Eli Zaretskii <address@hidden> writes:
> It may seem to you that remote access is similar to a different
> environment, but in fact they are very different.  Environment is not
> a property of a file name, it is a property of a project.

Environment is not a property of a project either, it's something else
entirely. A project doesn't necessarily have an environment associated
with it, and an environment isn't necessarily asociated with a
project. Treating it as a property of a file name or a property of a
project are just two possible interfaces/implementations; both will
limit the user.

Remote access was turned into a property of a file name by embedding the
remote host identifier into the file name. If we embed the environment
into the file name, then the environment also becomes a property of a
file name.

> Moreover, past attempts I know about to use file handlers for
> processing local files turned out to have subtle misfeatures.

I would be interested to see previous failed attempts to use file
handlers on local files, can you point me to an example?
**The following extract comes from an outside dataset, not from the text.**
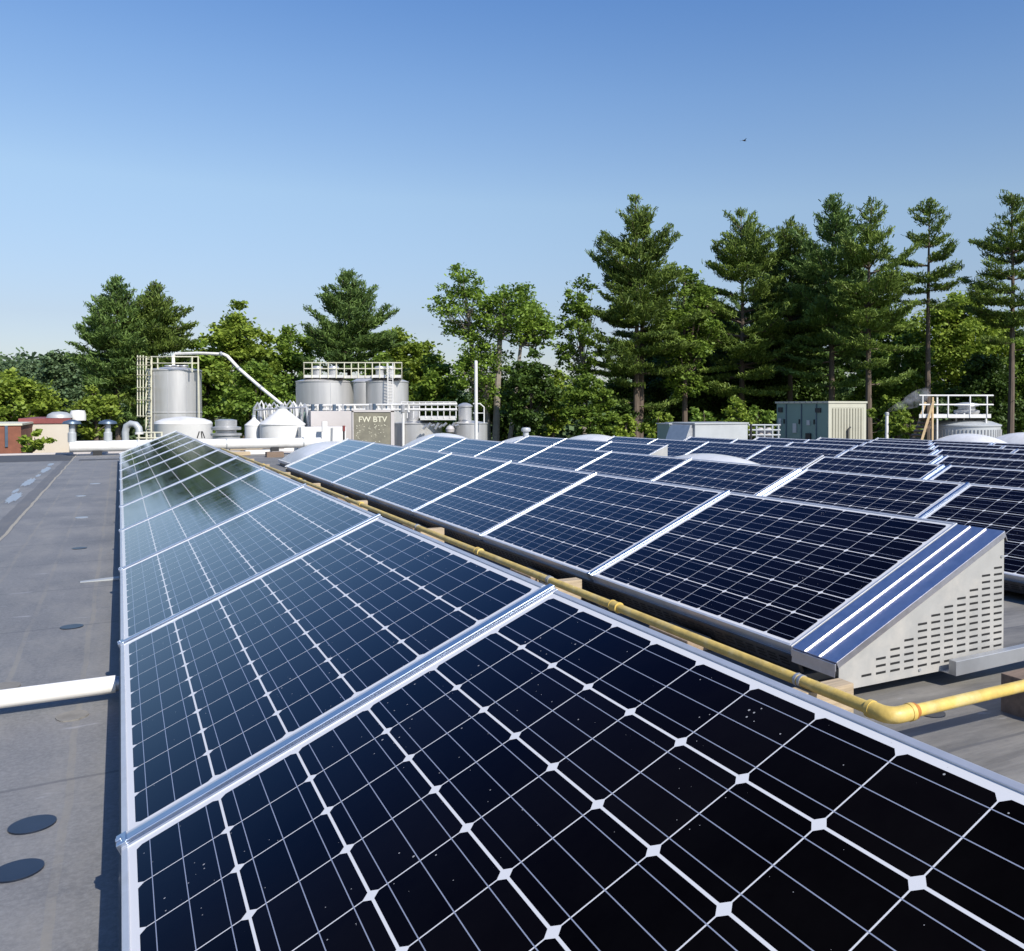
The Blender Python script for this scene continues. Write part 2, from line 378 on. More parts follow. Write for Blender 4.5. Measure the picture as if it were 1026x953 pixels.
ROWN = {1: 'the row left of the yellow pipe', 2: 'the row right of the yellow pipe'}
for k in range(3, 12): ROWN[k] = 'the %s row from the left' % ORD[k]
_used = {}
def module(k, y0, y1, label, tint=None):
    X, Z = rowbase(k); L = y1-y0
    fm, gl = module_mesh(L)
    r = empty('solar_panel', (X, y0, Z), label, 'solar panel', 'solar panels in rows on the roof', (0, -TH, 0))
    for src in (fm, gl):
        if src.name not in _used: _used[src.name] = 1; c = src
        else: c = src.copy(); col.objects.link(c)
        c.parent = r
    return r
GAP = .046
# joints from near to far; wide = index of joints with a wide double cover
rows = {}
rows[1] = dict(blocks=[[-1.38+1.68*i for i in range(13)]], wide=[])
rows[2] = dict(blocks=[[2.535+1.68*i for i in range(8)]], wide=[])
rows[3] = dict(blocks=[[2.5, 4.27, 6.05, 7.85, 9.63, 11.4, 13.2, 15.0, 16.8]], wide=[6.05])
rows[4] = dict(blocks=[[2.75, 4.5, 6.3, 8.18], [11.78, 13.6, 15.42, 17.25]], wide=[6.3])
rows[5] = dict(blocks=[[4.55, 6.35, 8.18, 10.03, 11.9, 13.75, 15.6, 17.45]], wide=[8.18])
rows[6] = dict(blocks=[[6.5, 8.3, 10.13, 12.05, 13.88, 15.75, 17.6]], wide=[10.13])
rows[7] = dict(blocks=[[8.4, 10.25, 12.1, 14.0, 15.85, 17.75]], wide=[12.1])
rows[8] = dict(blocks=[[8.5, 10.3, 12.15, 14.06, 15.95, 17.85]], wide=[14.06])
rows[9] = dict(blocks=[[10.4, 12.25, 14.1, 16.0, 17.9]], wide=[14.1])
rows[10] = dict(blocks=[[10.5, 12.3, 14.2]], wide=[])
rotT = Matrix.Rotation(-TH, 3, 'Y')
def tl(b, X, Z, a, c, ):   # box given in tilted module coordinates, placed in row coordinates (y stays world)
    b.box(a, c)
    for i in range(len(b.v)-8, len(b.v)):
        v = Vector(b.v[i]); q = rotT @ Vector((v.x, 0, v.z)); b.v[i] = (X+q.x, v.y, Z+q.z)
for k, rd in rows.items():
    X, Z = rowbase(k)
    allj = [y for bl in rd['blocks'] for y in bl]
    mt = empty('mounting_frame', (X, allj[0], rz(X+.5)), 'aluminium and dark metal mounting under %s' % ROWN[k], 'panel mounting', 'mountings of the solar rows')
    inv = Vector((X, allj[0], rz(X+.5)))
    def fin(b, name, mm, bev=0):
        b.v = [tuple(Vector(v)-inv) for v in b.v]; return b.build(name, mm, mt, bevel=bev)
    nm = sum(len(bl)-1 for bl in rd['blocks']); cnt = 0
    for bi, bl in enumerate(rd['blocks']):
        for i in range(len(bl)-1):
            cnt += 1
            if k == 1 and i == 0: lab = 'solar panel just below the photo frame in the row left of the yellow pipe'
            elif k <= 2:
                n = cnt-(1 if k == 1 else 0)
                lab = '%s solar panel from the near end of %s' % (ORD[n], ROWN[k])
                if k == 1 and n == 1: lab = 'nearest dusty black solar panel, left of the yellow pipe'
                if k == 2 and n == 1: lab = 'black solar panel beside the slotted end cover of the row right of the yellow pipe'
            else: lab = 'solar panel, %s from the far end of %s' % (ORD[nm-cnt+1], ROWN[k])
            g0 = GAP/2+(.035 if bl[i] in rd['wide'] else 0); g1 = GAP/2+(.035 if bl[i+1] in rd['wide'] else 0)
            module(k, bl[i]+g0, bl[i+1]-g1, lab)
        # covers over the joints
        for i in range(1, len(bl)-1):
            y = bl[i]; b = MB()
            if y in rd['wide']:
                tl(b, X, Z, (-.004, y-.058, -.02), (W_+.004, y-.034, .004)); tl(b, X, Z, (-.004, y+.034, -.02), (W_+.004, y+.058, .004))
                tl(b, X, Z, (-.002, y-.034, -.03), (W_+.002, y+.034, -.014))
            else:
                tl(b, X, Z, (-.004, y-.0235, -.024), (W_+.006, y+.0235, -.004))
                tl(b, X, Z, (-.004, y-.013, -.004), (W_+.006, y+.013, .005))
            fin(b, 'joint_cover', M['alu'], .0015)
            b = MB(); tl(b, X, Z, (-.006, y-.024, -.03), (.012, y+.024, .0075)); tl(b, X, Z, (-.006, y-.006, .0075), (.004, y+.006, .011)); fin(b, 'clamp', M['alu'], .001)
        # low-side deflector, high-side back sheet, base beams
        y0, y1 = bl[0], bl[-1]; zr0 = rz(X); H = Z-zr0
        b = MB(); b.prism([(X-.004, Z-.035), (X+.012, Z-.035), (X+.045, zr0+.045), (X+.03, zr0+.045)], y0, y1)
        b.m = 1
        if k in (2, 3):
            yy = y0+.05
            while yy < y1-.05:
                for j in range(3):
                    f = .25+.2*j; xx = X-.004+(.034)*f; zz = Z-.035+(zr0+.045-Z+.035)*f
                    b.quad((xx-.0015, yy, zz), (xx-.0015, yy+.05, zz), (xx-.0005, yy+.05, zz-.006), (xx-.0005, yy, zz-.006))  # black quads paint the shade in the deflector's perforations
                yy += .07
        fin(b, 'wind_deflector', [M['deflector'], M['slot']])
        b = MB(); tl(b, X, Z, (-.006, y0, -.042), (.02, y1, -.0355)); fin(b, 'low_rail', M['greymetal'])
        b = MB(); xh, zh = X+W_*CT, Z+W_*ST; zr1 = rz(xh)
        b.prism([(xh-.012, zh-.035), (xh-.004, zh-.035), (xh+.05, zr1+.03), (xh+.042, zr1+.03)], y0, y1); fin(b, 'back_sheet', M['greymetal'])
        for y in bl:
            yy = min(max(y, y0+.05), y1-.05)
            b = MB(); b.box((X+.03, yy-.03, zr0-.004), (xh+.08, yy+.03, zr0+.03))
            for i in range(len(b.v)-8, len(b.v)): v = b.v[i]; b.v[i] = (v[0], v[1], v[2]-(v[0]-X)*SL)
            fin(b, 'base_beam', M['greymetal'])
        # end plates
        for end, yy in ((-1, y0), (1, y1)):
            ext = .235 if (k == 2 and end == -1) else .03
            ya, yb2 = (yy-ext, yy) if end < 0 else (yy, yy+ext)
            WC = W_-.03 if ext > .1 else W_+.012
            b = MB()
            tl(b, X, Z, (-.012, ya, -.004), (WC, yb2, .010))
            if ext > .1:
                for q, qw in ((.085, .003), (.163, .006)): tl(b, X, Z, (-.013, ya+q, .010), (WC, ya+q+qw, .015))
                tl(b, X, Z, (-.012, ya-.003, -.014), (WC, ya, .011)); b.box((X-.02, ya, Z-.028), (X-.014, yb2, Z-.002))
                tl(b, X, Z, (WC, ya+.0, -.035), (WC+.004, yb2, .010))
                b.prism([(X-.012, Z-.006), (X-.012, Z-.006), (X-.018, Z-.05), (X-.016, Z-.05)], ya+.004, yb2)
                fin(b, 'end_cover', M['cover'], .0015)
            else: fin(b, 'end_cover', M['alu_white'], .001)
            zb = -.022
            xh, zh = (X+WC*CT+.002, Z+WC*ST) if ext > .1 else (X+W_*CT, Z+W_*ST)
            pl = [(X+.0, Z-.006), (xh-.004, zh-.006), (xh-.004, zr1+.03+.025), (X+.0, zr0+.045)]
            b = MB(); yp = ya+.002 if end < 0 else yb2-.006
            b.prism(pl, yp, yp+.004)
            if ext > .1:
                b.m = 1; wd = xh-X; ncol = 12; pitch = (wd-.10)/(ncol-1)
                for c in range(ncol):
                    xc = X+.060+c*pitch; xs0, xs1 = xc-.024, xc+.024
                    ztop = Z+(xs0-X)*ST/CT-.085-.012*(c > 7); zlow = zr0-SL*(xc-X)+.085
                    z = zlow
                    while z < ztop:  # rows of raised black strips painting the shade inside the slots
                        b.box((xs0, yp-.0008, z-.0040), (xs1, yp+.0002, z+.0040)); z += .0258
            fin(b, 'end_plate', [M['plate'], M['slot']])
            if ext > .1:
                for bx_, bz_ in ((xh-.02, zr1+.08), (xh-.02, zh-.09), (X+.03, zr0+.065), (X+.4, zr0+.06), (xh-.25, zr1+.07)):
                    b = MB(); b.tube([(bx_, yp-.004, bz_), (bx_, yp, bz_)], .006, 8, sm=False); fin(b, 'bolt', M['greymetal'])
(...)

AFAIK jka-compr.el works fine.

> Even more importantly, the _conceptual_ difference is huge, and it's
> bound to bite us in the long run, because people who work on the
> file-name handlers has the remote-access concept on their mind, and
> will write code that caters to those use cases, so we will sooner or
> later end up with code that subtly breaks in the environment use
> cases.

That is a very fair point, but I think the current state of file-name
handlers is functional for the environment use-case. And so if it works
out, not breaking environment.el can be considered in future
modifications to file-name handlers.

Anyway, isn't the file-name handler interface a generic way to abstract
over access to the underlying operating system, not just a method for
implementing remote-access? Wouldn't a change that caused file-name
handlers to be only usable for remote acces, be a bug?